### Exercise details
Transcribe all of the material exactly.

### Information supplied
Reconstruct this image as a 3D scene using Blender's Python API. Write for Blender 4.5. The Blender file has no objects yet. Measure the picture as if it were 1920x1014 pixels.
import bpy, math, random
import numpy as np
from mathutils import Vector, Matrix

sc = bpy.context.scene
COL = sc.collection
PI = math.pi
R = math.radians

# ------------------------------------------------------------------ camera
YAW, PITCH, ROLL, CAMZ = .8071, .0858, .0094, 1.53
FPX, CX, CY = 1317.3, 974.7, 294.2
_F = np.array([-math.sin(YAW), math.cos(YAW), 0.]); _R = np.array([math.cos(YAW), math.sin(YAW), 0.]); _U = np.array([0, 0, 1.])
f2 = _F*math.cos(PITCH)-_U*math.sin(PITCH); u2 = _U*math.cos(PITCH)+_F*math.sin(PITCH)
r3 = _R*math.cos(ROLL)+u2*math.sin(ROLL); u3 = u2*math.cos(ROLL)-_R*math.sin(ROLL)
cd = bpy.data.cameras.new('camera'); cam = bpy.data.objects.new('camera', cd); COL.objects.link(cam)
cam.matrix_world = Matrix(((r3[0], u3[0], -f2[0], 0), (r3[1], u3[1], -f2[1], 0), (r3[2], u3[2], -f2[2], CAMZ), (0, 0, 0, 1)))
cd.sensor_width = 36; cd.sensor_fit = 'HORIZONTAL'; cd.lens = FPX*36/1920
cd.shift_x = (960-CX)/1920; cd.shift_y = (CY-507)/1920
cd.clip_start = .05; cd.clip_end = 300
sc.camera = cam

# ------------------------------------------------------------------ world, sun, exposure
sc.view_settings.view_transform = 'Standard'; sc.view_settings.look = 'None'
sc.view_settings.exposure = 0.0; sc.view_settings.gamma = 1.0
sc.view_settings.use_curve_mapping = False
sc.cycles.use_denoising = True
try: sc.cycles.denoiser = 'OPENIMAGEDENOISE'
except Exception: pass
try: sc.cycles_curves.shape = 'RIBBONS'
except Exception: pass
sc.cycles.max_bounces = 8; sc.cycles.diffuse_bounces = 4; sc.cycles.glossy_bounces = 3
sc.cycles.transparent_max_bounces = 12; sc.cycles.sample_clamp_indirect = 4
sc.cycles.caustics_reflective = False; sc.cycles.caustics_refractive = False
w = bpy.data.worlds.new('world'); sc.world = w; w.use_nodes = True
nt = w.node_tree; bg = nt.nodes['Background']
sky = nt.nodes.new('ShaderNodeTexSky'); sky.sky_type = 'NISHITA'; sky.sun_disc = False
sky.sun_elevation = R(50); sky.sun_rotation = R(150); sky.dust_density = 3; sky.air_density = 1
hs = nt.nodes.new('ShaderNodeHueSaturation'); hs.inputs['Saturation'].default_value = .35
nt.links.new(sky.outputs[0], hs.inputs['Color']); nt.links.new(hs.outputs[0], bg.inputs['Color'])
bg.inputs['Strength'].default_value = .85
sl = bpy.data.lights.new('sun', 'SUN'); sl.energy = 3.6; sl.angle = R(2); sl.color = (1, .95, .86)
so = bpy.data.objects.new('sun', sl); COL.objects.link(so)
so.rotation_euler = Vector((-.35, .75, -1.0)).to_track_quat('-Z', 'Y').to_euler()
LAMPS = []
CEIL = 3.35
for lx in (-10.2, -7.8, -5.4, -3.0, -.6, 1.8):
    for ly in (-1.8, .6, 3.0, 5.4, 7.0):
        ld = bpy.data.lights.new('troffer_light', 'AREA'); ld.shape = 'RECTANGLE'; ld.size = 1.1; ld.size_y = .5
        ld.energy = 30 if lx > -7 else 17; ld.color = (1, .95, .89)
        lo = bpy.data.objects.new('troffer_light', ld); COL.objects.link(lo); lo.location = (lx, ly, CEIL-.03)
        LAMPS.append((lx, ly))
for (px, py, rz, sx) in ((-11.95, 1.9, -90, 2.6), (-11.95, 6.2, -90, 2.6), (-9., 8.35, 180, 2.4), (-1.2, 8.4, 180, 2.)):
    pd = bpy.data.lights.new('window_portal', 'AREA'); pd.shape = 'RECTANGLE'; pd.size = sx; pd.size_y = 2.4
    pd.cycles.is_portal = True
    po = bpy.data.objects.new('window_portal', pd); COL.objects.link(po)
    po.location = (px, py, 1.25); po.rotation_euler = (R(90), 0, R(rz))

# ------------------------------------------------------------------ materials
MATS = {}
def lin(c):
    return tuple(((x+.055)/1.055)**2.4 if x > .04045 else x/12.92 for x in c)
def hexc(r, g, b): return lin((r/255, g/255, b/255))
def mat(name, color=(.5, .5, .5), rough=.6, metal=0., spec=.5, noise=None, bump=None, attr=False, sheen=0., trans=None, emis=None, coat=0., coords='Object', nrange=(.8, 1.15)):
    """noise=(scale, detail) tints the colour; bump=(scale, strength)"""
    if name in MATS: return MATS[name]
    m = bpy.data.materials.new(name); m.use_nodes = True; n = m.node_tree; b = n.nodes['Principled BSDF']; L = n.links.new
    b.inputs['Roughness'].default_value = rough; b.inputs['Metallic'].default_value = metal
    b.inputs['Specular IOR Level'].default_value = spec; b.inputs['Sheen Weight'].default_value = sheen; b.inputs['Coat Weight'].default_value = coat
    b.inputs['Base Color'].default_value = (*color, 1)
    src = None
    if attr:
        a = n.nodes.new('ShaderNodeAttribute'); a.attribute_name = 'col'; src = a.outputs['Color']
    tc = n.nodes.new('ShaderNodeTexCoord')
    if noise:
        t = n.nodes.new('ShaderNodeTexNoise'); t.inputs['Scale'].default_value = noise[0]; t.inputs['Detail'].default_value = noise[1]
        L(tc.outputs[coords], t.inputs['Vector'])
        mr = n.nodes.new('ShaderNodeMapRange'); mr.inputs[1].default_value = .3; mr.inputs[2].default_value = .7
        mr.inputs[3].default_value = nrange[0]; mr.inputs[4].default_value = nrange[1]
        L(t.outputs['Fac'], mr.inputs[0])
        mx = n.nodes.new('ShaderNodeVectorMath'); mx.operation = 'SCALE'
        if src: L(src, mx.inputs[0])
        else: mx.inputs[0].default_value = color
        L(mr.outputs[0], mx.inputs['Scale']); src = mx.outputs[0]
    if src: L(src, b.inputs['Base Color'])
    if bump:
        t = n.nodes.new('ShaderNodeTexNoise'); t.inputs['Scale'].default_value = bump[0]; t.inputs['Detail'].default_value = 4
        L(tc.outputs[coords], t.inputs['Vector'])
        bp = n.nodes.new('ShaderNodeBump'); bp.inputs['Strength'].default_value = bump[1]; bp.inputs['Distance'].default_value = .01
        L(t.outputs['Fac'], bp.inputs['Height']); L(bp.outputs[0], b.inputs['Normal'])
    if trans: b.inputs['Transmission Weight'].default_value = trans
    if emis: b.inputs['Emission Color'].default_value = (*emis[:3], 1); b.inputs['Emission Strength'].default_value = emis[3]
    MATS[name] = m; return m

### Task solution
Reconstruct this image as a 3D scene using Blender's Python API. Write for Blender 4.5. The Blender file has no objects yet. Measure the picture as if it were 1920x1014 pixels.
import bpy, math, random
import numpy as np
from mathutils import Vector, Matrix

sc = bpy.context.scene
COL = sc.collection
PI = math.pi
R = math.radians

# ------------------------------------------------------------------ camera
YAW, PITCH, ROLL, CAMZ = .8071, .0858, .0094, 1.53
FPX, CX, CY = 1317.3, 974.7, 294.2
_F = np.array([-math.sin(YAW), math.cos(YAW), 0.]); _R = np.array([math.cos(YAW), math.sin(YAW), 0.]); _U = np.array([0, 0, 1.])
f2 = _F*math.cos(PITCH)-_U*math.sin(PITCH); u2 = _U*math.cos(PITCH)+_F*math.sin(PITCH)
r3 = _R*math.cos(ROLL)+u2*math.sin(ROLL); u3 = u2*math.cos(ROLL)-_R*math.sin(ROLL)
cd = bpy.data.cameras.new('camera'); cam = bpy.data.objects.new('camera', cd); COL.objects.link(cam)
cam.matrix_world = Matrix(((r3[0], u3[0], -f2[0], 0), (r3[1], u3[1], -f2[1], 0), (r3[2], u3[2], -f2[2], CAMZ), (0, 0, 0, 1)))
cd.sensor_width = 36; cd.sensor_fit = 'HORIZONTAL'; cd.lens = FPX*36/1920
cd.shift_x = (960-CX)/1920; cd.shift_y = (CY-507)/1920
cd.clip_start = .05; cd.clip_end = 300
sc.camera = cam

# ------------------------------------------------------------------ world, sun, exposure
sc.view_settings.view_transform = 'Standard'; sc.view_settings.look = 'None'
sc.view_settings.exposure = 0.0; sc.view_settings.gamma = 1.0
sc.view_settings.use_curve_mapping = False
sc.cycles.use_denoising = True
try: sc.cycles.denoiser = 'OPENIMAGEDENOISE'
except Exception: pass
try: sc.cycles_curves.shape = 'RIBBONS'
except Exception: pass
sc.cycles.max_bounces = 8; sc.cycles.diffuse_bounces = 4; sc.cycles.glossy_bounces = 3
sc.cycles.transparent_max_bounces = 12; sc.cycles.sample_clamp_indirect = 4
sc.cycles.caustics_reflective = False; sc.cycles.caustics_refractive = False
w = bpy.data.worlds.new('world'); sc.world = w; w.use_nodes = True
nt = w.node_tree; bg = nt.nodes['Background']
sky = nt.nodes.new('ShaderNodeTexSky'); sky.sky_type = 'NISHITA'; sky.sun_disc = False
sky.sun_elevation = R(50); sky.sun_rotation = R(150); sky.dust_density = 3; sky.air_density = 1
hs = nt.nodes.new('ShaderNodeHueSaturation'); hs.inputs['Saturation'].default_value = .35
nt.links.new(sky.outputs[0], hs.inputs['Color']); nt.links.new(hs.outputs[0], bg.inputs['Color'])
bg.inputs['Strength'].default_value = .85
sl = bpy.data.lights.new('sun', 'SUN'); sl.energy = 3.6; sl.angle = R(2); sl.color = (1, .95, .86)
so = bpy.data.objects.new('sun', sl); COL.objects.link(so)
so.rotation_euler = Vector((-.35, .75, -1.0)).to_track_quat('-Z', 'Y').to_euler()
LAMPS = []
CEIL = 3.35
for lx in (-10.2, -7.8, -5.4, -3.0, -.6, 1.8):
    for ly in (-1.8, .6, 3.0, 5.4, 7.0):
        ld = bpy.data.lights.new('troffer_light', 'AREA'); ld.shape = 'RECTANGLE'; ld.size = 1.1; ld.size_y = .5
        ld.energy = 30 if lx > -7 else 17; ld.color = (1, .95, .89)
        lo = bpy.data.objects.new('troffer_light', ld); COL.objects.link(lo); lo.location = (lx, ly, CEIL-.03)
        LAMPS.append((lx, ly))
for (px, py, rz, sx) in ((-11.95, 1.9, -90, 2.6), (-11.95, 6.2, -90, 2.6), (-9., 8.35, 180, 2.4), (-1.2, 8.4, 180, 2.)):
    pd = bpy.data.lights.new('window_portal', 'AREA'); pd.shape = 'RECTANGLE'; pd.size = sx; pd.size_y = 2.4
    pd.cycles.is_portal = True
    po = bpy.data.objects.new('window_portal', pd); COL.objects.link(po)
    po.location = (px, py, 1.25); po.rotation_euler = (R(90), 0, R(rz))

# ------------------------------------------------------------------ materials
MATS = {}
def lin(c):
    return tuple(((x+.055)/1.055)**2.4 if x > .04045 else x/12.92 for x in c)
def hexc(r, g, b): return lin((r/255, g/255, b/255))
def mat(name, color=(.5, .5, .5), rough=.6, metal=0., spec=.5, noise=None, bump=None, attr=False, sheen=0., trans=None, emis=None, coat=0., coords='Object', nrange=(.8, 1.15)):
    """noise=(scale, detail) tints the colour; bump=(scale, strength)"""
    if name in MATS: return MATS[name]
    m = bpy.data.materials.new(name); m.use_nodes = True; n = m.node_tree; b = n.nodes['Principled BSDF']; L = n.links.new
    b.inputs['Roughness'].default_value = rough; b.inputs['Metallic'].default_value = metal
    b.inputs['Specular IOR Level'].default_value = spec; b.inputs['Sheen Weight'].default_value = sheen; b.inputs['Coat Weight'].default_value = coat
    b.inputs['Base Color'].default_value = (*color, 1)
    src = None
    if attr:
        a = n.nodes.new('ShaderNodeAttribute'); a.attribute_name = 'col'; src = a.outputs['Color']
    tc = n.nodes.new('ShaderNodeTexCoord')
    if noise:
        t = n.nodes.new('ShaderNodeTexNoise'); t.inputs['Scale'].default_value = noise[0]; t.inputs['Detail'].default_value = noise[1]
        L(tc.outputs[coords], t.inputs['Vector'])
        mr = n.nodes.new('ShaderNodeMapRange'); mr.inputs[1].default_value = .3; mr.inputs[2].default_value = .7
        mr.inputs[3].default_value = nrange[0]; mr.inputs[4].default_value = nrange[1]
        L(t.outputs['Fac'], mr.inputs[0])
        mx = n.nodes.new('ShaderNodeVectorMath'); mx.operation = 'SCALE'
        if src: L(src, mx.inputs[0])
        else: mx.inputs[0].default_value = color
        L(mr.outputs[0], mx.inputs['Scale']); src = mx.outputs[0]
    if src: L(src, b.inputs['Base Color'])
    if bump:
        t = n.nodes.new('ShaderNodeTexNoise'); t.inputs['Scale'].default_value = bump[0]; t.inputs['Detail'].default_value = 4
        L(tc.outputs[coords], t.inputs['Vector'])
        bp = n.nodes.new('ShaderNodeBump'); bp.inputs['Strength'].default_value = bump[1]; bp.inputs['Distance'].default_value = .01
        L(t.outputs['Fac'], bp.inputs['Height']); L(bp.outputs[0], b.inputs['Normal'])
    if trans: b.inputs['Transmission Weight'].default_value = trans
    if emis: b.inputs['Emission Color'].default_value = (*emis[:3], 1); b.inputs['Emission Strength'].default_value = emis[3]
    MATS[name] = m; return m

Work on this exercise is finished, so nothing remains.